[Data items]
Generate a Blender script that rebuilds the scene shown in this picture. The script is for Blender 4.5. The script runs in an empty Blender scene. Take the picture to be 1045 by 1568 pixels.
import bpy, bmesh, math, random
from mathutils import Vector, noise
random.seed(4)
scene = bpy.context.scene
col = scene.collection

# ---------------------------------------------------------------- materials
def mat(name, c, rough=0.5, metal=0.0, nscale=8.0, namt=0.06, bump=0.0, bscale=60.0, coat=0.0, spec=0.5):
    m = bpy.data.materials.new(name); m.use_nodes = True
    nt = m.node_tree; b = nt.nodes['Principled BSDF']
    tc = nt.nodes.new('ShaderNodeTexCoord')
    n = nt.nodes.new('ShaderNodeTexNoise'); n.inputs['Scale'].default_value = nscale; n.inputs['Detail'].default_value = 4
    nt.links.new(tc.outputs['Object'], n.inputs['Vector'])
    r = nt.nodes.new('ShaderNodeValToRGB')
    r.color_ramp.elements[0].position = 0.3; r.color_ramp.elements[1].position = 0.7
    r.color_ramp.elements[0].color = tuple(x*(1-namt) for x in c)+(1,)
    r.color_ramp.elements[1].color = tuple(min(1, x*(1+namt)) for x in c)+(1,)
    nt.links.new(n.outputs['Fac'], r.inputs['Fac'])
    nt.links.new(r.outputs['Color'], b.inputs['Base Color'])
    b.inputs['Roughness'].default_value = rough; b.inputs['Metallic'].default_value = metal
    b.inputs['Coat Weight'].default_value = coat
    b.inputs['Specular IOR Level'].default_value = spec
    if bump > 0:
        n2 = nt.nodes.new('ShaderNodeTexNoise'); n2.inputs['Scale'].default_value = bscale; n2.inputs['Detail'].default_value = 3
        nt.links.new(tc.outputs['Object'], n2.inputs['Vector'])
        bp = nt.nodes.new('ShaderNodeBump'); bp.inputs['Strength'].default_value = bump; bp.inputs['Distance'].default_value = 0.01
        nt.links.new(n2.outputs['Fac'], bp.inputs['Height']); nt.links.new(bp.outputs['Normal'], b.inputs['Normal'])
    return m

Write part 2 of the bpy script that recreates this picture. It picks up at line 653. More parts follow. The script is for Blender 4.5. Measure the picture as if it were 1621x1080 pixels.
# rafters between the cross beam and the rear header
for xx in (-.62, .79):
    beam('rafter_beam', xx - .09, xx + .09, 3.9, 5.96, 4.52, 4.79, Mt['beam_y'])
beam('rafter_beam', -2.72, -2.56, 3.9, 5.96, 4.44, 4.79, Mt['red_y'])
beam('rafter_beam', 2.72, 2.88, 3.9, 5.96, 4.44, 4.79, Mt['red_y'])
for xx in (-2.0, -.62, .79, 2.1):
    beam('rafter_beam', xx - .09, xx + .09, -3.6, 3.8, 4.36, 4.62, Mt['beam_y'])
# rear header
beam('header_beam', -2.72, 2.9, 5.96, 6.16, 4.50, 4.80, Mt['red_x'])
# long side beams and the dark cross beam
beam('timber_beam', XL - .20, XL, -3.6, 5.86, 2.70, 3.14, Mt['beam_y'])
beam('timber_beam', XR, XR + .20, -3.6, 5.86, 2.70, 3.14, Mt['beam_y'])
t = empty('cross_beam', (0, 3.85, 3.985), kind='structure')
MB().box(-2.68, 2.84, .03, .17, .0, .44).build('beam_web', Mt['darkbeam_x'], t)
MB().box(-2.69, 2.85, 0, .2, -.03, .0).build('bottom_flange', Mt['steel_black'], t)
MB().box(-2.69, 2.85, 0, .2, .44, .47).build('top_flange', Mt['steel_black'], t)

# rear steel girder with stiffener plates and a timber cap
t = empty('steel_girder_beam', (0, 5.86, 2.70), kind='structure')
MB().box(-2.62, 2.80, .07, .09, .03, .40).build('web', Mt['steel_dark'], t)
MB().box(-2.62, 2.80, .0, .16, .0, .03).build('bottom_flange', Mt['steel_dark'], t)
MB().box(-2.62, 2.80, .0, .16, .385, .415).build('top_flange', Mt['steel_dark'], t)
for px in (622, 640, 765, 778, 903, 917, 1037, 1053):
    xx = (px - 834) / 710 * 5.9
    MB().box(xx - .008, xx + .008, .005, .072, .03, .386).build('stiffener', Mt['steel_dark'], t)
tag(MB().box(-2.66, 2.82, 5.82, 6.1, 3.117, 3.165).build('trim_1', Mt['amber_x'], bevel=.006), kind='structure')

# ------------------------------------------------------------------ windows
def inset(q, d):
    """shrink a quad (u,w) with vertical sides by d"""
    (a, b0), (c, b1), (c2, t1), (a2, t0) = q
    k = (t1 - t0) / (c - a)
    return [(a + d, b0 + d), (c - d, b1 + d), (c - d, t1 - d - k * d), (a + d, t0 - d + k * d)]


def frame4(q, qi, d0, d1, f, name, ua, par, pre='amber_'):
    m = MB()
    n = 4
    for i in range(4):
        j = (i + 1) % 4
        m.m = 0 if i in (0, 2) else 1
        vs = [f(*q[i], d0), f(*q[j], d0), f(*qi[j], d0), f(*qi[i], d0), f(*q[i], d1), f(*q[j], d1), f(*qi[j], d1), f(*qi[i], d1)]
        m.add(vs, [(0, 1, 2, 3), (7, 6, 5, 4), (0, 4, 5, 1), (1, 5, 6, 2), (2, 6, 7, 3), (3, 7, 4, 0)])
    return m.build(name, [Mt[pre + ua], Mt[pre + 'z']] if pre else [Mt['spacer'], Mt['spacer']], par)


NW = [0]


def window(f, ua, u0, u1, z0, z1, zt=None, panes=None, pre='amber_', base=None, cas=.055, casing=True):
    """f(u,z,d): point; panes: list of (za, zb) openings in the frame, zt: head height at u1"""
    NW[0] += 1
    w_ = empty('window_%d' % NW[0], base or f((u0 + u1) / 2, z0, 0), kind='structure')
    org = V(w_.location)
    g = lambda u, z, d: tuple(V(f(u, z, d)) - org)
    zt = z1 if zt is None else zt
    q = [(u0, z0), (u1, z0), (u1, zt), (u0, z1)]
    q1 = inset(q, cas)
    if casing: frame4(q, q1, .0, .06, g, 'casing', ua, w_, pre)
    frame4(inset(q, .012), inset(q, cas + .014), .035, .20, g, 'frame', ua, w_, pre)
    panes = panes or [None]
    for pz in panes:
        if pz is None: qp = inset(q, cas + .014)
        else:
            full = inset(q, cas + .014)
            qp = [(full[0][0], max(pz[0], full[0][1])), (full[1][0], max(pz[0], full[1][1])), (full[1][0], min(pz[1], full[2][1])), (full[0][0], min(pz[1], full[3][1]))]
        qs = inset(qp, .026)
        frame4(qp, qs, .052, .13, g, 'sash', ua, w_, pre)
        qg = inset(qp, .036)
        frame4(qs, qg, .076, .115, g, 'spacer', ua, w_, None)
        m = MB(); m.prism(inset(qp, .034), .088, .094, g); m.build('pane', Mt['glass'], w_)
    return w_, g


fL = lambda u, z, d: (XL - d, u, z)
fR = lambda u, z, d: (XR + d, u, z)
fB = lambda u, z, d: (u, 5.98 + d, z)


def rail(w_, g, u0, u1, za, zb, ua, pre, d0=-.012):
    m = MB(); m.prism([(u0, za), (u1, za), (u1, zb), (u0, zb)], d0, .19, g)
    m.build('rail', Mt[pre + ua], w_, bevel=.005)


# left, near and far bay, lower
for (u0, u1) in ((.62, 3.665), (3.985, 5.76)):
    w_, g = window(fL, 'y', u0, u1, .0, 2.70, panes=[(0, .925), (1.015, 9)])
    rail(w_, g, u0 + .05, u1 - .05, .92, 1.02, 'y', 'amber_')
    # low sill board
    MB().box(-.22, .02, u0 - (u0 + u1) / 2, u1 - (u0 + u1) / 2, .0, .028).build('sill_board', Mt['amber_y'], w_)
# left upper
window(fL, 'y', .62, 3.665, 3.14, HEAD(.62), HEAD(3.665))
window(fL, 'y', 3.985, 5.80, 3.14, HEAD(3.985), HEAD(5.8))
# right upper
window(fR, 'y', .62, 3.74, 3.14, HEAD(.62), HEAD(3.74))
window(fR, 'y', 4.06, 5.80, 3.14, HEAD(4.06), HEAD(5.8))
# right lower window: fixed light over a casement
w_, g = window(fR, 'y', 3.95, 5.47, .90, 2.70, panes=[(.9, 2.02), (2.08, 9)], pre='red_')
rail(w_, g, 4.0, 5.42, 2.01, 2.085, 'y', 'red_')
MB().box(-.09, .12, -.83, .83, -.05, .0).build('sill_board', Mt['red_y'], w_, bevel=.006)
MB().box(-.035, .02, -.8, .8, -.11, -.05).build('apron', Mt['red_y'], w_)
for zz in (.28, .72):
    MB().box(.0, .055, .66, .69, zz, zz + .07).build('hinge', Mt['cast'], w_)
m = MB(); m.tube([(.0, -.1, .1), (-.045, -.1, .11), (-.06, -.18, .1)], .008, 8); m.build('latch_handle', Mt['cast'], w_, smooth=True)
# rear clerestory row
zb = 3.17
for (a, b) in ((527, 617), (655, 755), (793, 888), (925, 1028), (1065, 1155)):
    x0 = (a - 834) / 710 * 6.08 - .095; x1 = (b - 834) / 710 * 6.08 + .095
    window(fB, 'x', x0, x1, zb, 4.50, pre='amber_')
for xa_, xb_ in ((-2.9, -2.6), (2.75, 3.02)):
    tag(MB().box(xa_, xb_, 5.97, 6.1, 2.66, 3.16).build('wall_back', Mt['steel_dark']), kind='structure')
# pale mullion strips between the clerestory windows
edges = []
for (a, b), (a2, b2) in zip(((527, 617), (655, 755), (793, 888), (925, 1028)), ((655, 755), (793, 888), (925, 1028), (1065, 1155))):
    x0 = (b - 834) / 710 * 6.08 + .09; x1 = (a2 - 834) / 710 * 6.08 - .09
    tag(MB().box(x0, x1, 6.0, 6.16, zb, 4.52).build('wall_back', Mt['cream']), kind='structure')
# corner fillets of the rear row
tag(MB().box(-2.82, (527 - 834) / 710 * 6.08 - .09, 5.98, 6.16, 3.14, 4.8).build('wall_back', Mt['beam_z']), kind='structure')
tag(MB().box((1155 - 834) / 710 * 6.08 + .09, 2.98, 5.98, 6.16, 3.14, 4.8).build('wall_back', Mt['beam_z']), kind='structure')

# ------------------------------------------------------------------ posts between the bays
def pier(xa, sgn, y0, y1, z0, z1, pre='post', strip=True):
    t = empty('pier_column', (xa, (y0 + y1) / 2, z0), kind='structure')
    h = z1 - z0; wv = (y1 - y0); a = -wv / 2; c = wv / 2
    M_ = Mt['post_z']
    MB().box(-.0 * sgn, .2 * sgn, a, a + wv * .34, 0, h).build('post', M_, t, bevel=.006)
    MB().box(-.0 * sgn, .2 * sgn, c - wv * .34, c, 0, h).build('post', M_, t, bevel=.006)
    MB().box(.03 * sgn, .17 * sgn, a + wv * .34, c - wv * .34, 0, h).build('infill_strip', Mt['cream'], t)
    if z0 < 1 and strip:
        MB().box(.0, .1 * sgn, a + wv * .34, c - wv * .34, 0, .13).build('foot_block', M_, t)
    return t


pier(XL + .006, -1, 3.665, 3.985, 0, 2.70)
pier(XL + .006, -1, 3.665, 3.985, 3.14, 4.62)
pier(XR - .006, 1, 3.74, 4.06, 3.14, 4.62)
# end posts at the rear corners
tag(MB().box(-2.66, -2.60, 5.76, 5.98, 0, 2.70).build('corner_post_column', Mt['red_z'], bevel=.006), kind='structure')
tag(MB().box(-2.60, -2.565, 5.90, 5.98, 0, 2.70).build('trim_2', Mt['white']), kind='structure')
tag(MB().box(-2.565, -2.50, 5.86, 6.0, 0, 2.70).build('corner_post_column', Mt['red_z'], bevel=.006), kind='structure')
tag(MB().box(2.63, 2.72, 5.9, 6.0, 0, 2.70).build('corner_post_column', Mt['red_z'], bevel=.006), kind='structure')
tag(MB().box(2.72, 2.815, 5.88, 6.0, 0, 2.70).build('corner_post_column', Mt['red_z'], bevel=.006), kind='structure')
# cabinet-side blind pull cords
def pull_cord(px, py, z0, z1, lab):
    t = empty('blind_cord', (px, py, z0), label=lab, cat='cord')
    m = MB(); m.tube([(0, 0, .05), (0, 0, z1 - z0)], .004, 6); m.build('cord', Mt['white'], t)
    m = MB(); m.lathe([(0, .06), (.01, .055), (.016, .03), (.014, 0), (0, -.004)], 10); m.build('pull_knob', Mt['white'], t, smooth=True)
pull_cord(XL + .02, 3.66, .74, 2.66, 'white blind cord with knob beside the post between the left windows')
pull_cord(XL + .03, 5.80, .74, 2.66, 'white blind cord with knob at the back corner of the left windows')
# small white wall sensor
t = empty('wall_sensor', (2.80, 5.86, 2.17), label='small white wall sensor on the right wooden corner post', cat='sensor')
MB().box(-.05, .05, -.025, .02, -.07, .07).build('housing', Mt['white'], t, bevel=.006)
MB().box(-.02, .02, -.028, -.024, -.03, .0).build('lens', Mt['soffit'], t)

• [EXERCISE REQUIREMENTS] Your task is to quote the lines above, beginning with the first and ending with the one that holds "col = scene.collection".

• [FINAL RESULT]
Generate a Blender script that rebuilds the scene shown in this picture. The script is for Blender 4.5. The script runs in an empty Blender scene. Take the picture to be 1045 by 1568 pixels.
import bpy, bmesh, math, random
from mathutils import Vector, noise
random.seed(4)
scene = bpy.context.scene
col = scene.collection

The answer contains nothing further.